In The Book of Embraces (1992) hat unser Freund Eduardo Galeano ein kurzes Fragment über die schwerwiegenden Spaltungen geschrieben, die unsere Welt heimsuchen und einen kalten, eisernen Pfahl in das Herz unseres Menschheitsgefühls treiben. Dieses Fragment trägt den Titel «The Nobodies»:
Flöhe träumen davon, sich einen Hund zu kaufen, und Nobodies träumen davon, der Armut zu entkommen: dass eines magischen Tages das Glück plötzlich auf sie herabregnet, dass es wie aus Eimern regnet. Aber das Glück regnet nicht gestern, heute, morgen oder jemals. Das Glück fällt nicht einmal in einem feinen Nieselregen, auch wenn die Nobodies es noch so sehr beschwören, auch wenn ihre linke Hand kitzelt, oder wenn sie den neuen Tag mit dem rechten Fuß beginnen, oder wenn sie das neue Jahr mit einem Besenwechsel beginnen.
Die Nobodies: Kinder von niemandem, Besitzer von nichts. Die Nobodies: die Niemands, die Körperlosen, die wie Kaninchen herumrennen und durchs Leben sterben, die immer verarscht werden.

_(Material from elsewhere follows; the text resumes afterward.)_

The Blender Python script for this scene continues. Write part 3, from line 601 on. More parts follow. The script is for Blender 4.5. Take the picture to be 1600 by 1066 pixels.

Die nicht sind, aber sein könnten. Die keine Sprachen sprechen, sondern Dialekte. Die keine Religionen haben, sondern Aberglauben. Die keine Kunst schaffen, sondern Kunsthandwerk. Die keine Kultur haben, sondern Folklore. Die keine menschlichen Wesen sind, sondern menschliche Ressourcen. Die keine Gesichter haben, sondern Arme. Die keine Namen haben, sondern Zahlen. Die nicht in der Weltgeschichte auftauchen, sondern im Polizeiregister der Lokalzeitung. Die Nobodies, die die Kugel nicht wert sind, die sie tötet.